- [WRITTEN REQUEST]: Starting with the first line of the data below, copy each line up to and including the one containing "PI = math.pi". Pictures stay out.

- [DATA SECTION]:
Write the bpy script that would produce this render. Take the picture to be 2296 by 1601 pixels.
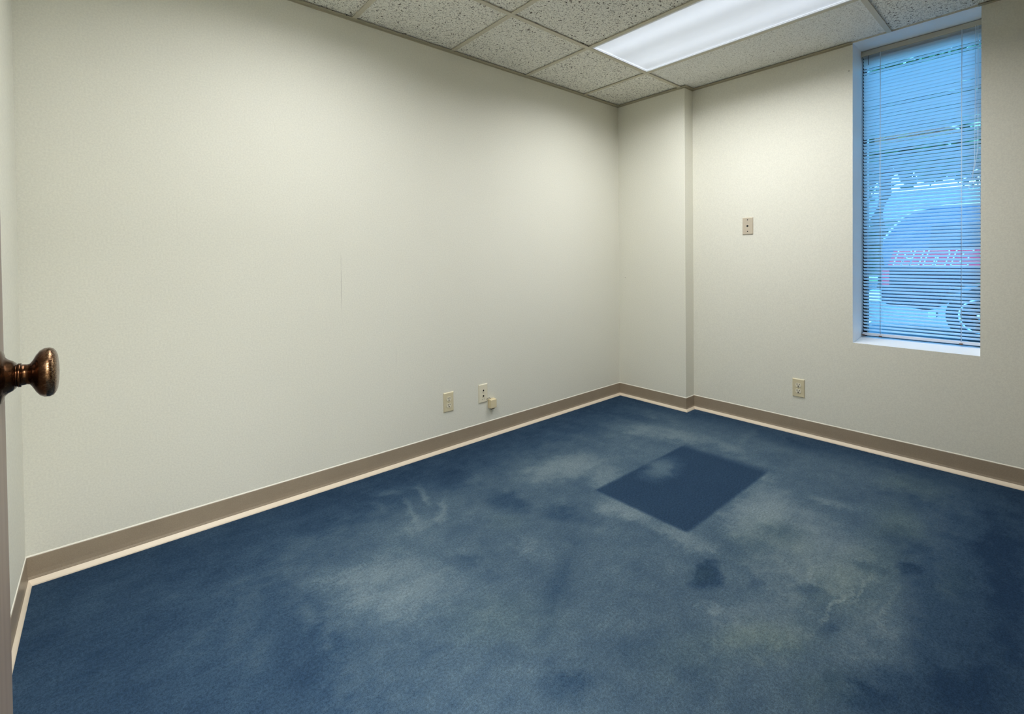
import bpy, bmesh, math, random
from mathutils import Vector, Matrix

for o in list(bpy.data.objects):
    bpy.data.objects.remove(o)
C = bpy.context.scene.collection
PI = math.pi

# ------------------------------------------------------------------ camera
CAM = Vector((-3.27685, -2.42575, 1.16162))
PITCH, YAW, ROLL = -0.014309, 0.859699, -0.010471
F_PX, CY = 1060.23, 594.0
fw = Vector((math.cos(YAW) * math.cos(PITCH), math.sin(YAW) * math.cos(PITCH), math.sin(PITCH)))
rt = Vector((math.sin(YAW), -math.cos(YAW), 0.0))
up = rt.cross(fw)
r2 = rt * math.cos(ROLL) + up * math.sin(ROLL)
u2 = -rt * math.sin(ROLL) + up * math.cos(ROLL)
cam_d = bpy.data.cameras.new('camera')
cam = bpy.data.objects.new('camera', cam_d)
C.objects.link(cam)
cam.matrix_world = Matrix(((r2.x, u2.x, -fw.x, CAM.x), (r2.y, u2.y, -fw.y, CAM.y), (r2.z, u2.z, -fw.z, CAM.z), (0, 0, 0, 1)))
cam_d.sensor_width = 36.0
cam_d.lens = F_PX / 2296.0 * 36.0
cam_d.shift_y = (CY - 800.5) / 2296.0
cam_d.clip_start = 0.02
bpy.context.scene.camera = cam

# ------------------------------------------------------------------ view and world
sc = bpy.context.scene
sc.view_settings.view_transform = 'Standard'
sc.view_settings.look = 'None'
sc.view_settings.gamma = 1.0
sc.view_settings.use_curve_mapping = False
sc.view_settings.exposure = 0.0
sc.cycles.max_bounces = 14
sc.cycles.diffuse_bounces = 6
sc.cycles.transparent_max_bounces = 16
sc.cycles.sample_clamp_indirect = 6.0
sc.cycles.caustics_reflective = False
sc.cycles.caustics_refractive = False

W = bpy.data.worlds.new('sky')
sc.world = W
W.use_nodes = True
wn, wl = W.node_tree.nodes, W.node_tree.links
bg = wn['Background']
tc = wn.new('ShaderNodeTexCoord')
sx = wn.new('ShaderNodeSeparateXYZ')
wl.new(tc.outputs['Generated'], sx.inputs[0])
rp = wn.new('ShaderNodeValToRGB')
rp.color_ramp.elements[0].position = 0.0
rp.color_ramp.elements[0].color = (0.50, 0.90, 1.0, 1)
rp.color_ramp.elements[1].position = 0.6
rp.color_ramp.elements[1].color = (0.22, 0.60, 1.0, 1)
wl.new(sx.outputs['Z'], rp.inputs[0])
wl.new(rp.outputs[0], bg.inputs[0])
bg.inputs[1].default_value = 7.6

sun_d = bpy.data.lights.new('sun', 'SUN')
sun = bpy.data.objects.new('sun', sun_d)
C.objects.link(sun)
sun.rotation_euler = Vector((0.50, -0.26, 0.83)).to_track_quat('Z', 'Y').to_euler()   # high, from beyond the parked truck
sun_d.energy = 13.0
sun_d.color = (0.62, 0.86, 1.0)
sun_d.angle = 0.01

# room dimensions (metres)
H = 2.4174
L = 3.5105
YN = -2.47            # inner face of the near wall
YC = 0.6006           # width of the boxed column
S = 0.1158            # the window wall lies this far behind the column's face
W1, W0, T = 0.4421, 0.5675, 0.6096
WY0, WY1 = -2.158, -1.6125
WZ0, WZ1 = 0.633, H
LAMP_W = 24.0
LAMP_W2 = 22.5
LAMP_W3 = 105.0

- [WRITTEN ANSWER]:
Write the bpy script that would produce this render. Take the picture to be 2296 by 1601 pixels.
import bpy, bmesh, math, random
from mathutils import Vector, Matrix

for o in list(bpy.data.objects):
    bpy.data.objects.remove(o)
C = bpy.context.scene.collection
PI = math.pi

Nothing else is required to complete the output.